Pull every line containing the word "wall" from the records.

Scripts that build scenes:
#####

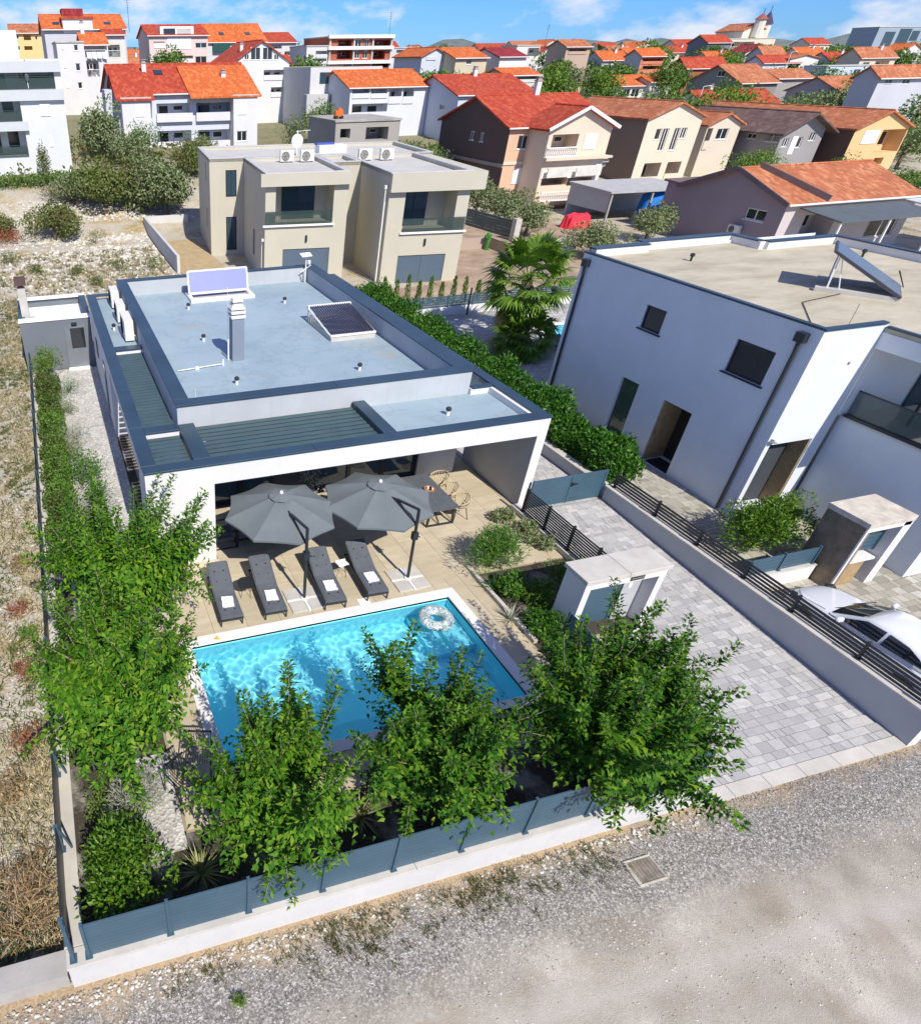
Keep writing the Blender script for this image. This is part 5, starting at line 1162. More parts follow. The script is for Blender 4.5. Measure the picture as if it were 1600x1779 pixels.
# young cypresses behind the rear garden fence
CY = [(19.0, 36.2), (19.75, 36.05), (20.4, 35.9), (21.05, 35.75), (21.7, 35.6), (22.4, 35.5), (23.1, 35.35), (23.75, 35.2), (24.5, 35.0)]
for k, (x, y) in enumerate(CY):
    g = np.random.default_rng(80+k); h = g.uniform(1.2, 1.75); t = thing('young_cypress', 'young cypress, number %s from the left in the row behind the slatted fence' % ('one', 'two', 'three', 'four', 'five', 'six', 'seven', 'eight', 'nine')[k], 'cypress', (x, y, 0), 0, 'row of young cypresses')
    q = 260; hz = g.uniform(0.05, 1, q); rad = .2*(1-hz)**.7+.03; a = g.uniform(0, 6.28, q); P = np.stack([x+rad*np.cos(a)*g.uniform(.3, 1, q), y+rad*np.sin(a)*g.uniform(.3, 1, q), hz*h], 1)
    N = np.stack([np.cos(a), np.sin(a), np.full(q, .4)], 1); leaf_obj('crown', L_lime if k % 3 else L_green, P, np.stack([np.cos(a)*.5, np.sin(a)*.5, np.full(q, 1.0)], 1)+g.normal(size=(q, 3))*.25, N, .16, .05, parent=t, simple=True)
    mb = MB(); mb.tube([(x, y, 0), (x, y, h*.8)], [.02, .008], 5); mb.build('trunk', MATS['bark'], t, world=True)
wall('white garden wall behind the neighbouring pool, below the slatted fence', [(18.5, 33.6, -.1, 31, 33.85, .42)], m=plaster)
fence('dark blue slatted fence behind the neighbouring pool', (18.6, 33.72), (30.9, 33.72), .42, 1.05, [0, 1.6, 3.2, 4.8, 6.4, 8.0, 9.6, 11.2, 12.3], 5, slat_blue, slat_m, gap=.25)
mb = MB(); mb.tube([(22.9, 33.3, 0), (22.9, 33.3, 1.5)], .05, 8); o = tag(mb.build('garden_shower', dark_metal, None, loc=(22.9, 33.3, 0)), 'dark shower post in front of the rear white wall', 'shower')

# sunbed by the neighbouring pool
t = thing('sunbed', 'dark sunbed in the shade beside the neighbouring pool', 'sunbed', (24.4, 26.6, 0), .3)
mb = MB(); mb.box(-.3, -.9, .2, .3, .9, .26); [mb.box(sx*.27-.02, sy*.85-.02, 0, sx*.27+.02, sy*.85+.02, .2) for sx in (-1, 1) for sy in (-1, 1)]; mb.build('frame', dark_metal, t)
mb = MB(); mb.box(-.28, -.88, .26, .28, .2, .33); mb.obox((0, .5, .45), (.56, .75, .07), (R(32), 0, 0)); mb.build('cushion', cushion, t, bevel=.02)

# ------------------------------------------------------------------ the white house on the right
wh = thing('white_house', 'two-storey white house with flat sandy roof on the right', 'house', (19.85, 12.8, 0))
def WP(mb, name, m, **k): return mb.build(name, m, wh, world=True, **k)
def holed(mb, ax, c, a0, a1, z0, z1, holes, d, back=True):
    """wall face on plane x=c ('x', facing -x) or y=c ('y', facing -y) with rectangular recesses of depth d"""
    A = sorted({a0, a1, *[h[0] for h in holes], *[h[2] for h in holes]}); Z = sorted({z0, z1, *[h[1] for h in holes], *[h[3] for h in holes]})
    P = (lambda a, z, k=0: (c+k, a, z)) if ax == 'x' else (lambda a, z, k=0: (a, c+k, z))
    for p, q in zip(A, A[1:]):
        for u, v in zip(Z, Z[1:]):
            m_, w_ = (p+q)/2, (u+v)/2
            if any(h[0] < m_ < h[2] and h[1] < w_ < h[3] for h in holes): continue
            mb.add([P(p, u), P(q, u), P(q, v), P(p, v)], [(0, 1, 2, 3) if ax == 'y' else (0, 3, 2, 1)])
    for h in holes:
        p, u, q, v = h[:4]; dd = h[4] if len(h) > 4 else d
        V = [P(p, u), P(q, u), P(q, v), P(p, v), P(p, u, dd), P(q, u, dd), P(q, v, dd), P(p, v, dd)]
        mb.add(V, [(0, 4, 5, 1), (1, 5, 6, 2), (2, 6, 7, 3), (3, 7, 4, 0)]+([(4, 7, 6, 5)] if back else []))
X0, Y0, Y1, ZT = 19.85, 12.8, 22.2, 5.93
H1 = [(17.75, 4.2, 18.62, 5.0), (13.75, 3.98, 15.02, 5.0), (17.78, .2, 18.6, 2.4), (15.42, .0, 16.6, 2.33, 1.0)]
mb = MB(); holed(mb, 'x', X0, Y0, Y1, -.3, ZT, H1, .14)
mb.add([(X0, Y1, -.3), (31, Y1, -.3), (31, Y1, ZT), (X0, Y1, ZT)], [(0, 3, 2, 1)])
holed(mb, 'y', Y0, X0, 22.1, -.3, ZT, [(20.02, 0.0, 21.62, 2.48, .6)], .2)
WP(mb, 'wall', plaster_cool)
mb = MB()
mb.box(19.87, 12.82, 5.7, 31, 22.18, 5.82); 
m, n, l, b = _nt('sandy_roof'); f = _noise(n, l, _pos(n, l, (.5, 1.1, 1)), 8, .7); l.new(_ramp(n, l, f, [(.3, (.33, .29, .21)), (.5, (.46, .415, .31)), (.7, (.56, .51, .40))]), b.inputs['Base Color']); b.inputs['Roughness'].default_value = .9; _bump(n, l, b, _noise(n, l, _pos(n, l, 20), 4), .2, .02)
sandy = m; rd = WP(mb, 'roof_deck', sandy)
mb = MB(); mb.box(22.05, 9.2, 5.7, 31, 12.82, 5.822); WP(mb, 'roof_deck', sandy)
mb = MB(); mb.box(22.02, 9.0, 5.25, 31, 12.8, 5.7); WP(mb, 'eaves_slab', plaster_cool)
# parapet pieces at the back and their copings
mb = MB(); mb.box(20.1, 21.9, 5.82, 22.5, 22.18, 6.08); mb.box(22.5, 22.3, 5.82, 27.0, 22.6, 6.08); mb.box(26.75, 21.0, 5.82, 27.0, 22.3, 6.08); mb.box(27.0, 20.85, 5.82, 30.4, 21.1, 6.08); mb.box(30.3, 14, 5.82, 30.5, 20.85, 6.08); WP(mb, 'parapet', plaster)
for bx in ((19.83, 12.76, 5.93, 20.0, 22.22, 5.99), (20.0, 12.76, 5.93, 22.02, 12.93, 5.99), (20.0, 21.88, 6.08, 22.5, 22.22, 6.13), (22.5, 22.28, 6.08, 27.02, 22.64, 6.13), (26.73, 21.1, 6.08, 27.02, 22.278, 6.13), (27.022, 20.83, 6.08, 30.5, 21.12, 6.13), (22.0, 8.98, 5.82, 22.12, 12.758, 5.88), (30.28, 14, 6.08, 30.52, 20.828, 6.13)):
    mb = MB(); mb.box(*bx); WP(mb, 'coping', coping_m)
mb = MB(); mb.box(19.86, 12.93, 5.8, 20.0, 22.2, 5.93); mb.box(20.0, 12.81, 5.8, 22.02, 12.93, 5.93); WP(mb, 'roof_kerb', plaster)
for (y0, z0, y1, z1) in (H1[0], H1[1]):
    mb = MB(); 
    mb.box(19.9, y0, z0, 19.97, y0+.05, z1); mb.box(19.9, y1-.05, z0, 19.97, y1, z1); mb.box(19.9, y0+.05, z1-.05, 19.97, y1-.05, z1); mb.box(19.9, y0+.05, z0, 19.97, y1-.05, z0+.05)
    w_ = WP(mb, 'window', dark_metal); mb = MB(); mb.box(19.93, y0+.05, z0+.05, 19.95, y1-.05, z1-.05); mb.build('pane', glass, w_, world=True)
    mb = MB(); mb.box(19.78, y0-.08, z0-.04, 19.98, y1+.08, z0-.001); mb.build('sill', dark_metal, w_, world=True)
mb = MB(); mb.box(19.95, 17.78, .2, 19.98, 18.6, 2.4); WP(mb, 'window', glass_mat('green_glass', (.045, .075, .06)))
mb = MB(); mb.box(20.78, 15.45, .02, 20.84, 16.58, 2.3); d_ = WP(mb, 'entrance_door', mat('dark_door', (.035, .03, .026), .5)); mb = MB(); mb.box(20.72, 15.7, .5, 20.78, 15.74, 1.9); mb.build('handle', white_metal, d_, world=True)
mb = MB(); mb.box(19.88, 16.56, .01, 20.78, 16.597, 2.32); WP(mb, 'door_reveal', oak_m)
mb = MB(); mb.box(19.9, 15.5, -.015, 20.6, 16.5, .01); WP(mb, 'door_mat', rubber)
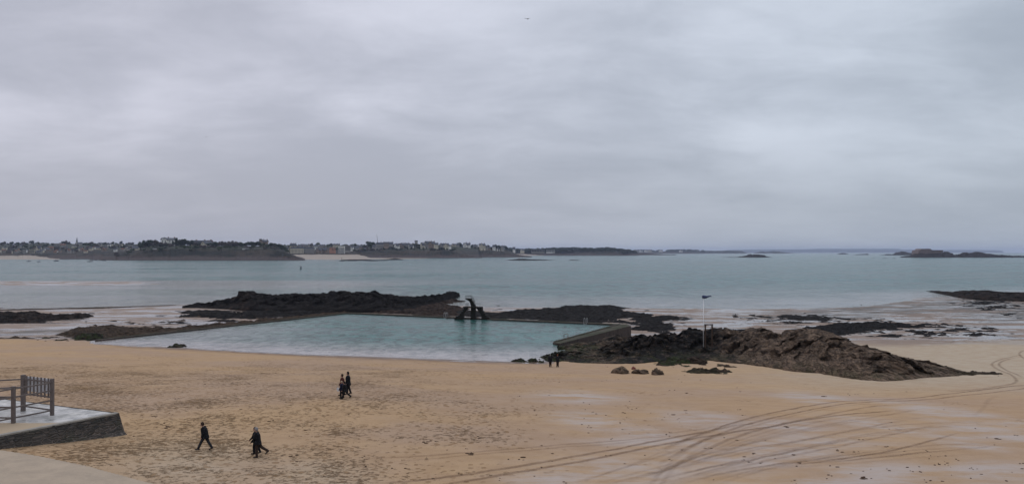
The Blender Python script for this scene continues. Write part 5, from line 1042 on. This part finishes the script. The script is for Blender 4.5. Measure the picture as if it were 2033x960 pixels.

#####

CORRECT ANSWER:
wall('white garden wall behind the neighbouring pool, below the slatted fence', [(18.5, 33.6, -.1, 31, 33.85, .42)], m=plaster)
mb = MB(); mb.tube([(22.9, 33.3, 0), (22.9, 33.3, 1.5)], .05, 8); o = tag(mb.build('garden_shower', dark_metal, None, loc=(22.9, 33.3, 0)), 'dark shower post in front of the rear white wall', 'shower')
    """wall face on plane x=c ('x', facing -x) or y=c ('y', facing -y) with rectangular recesses of depth d"""
WP(mb, 'wall', plaster_cool)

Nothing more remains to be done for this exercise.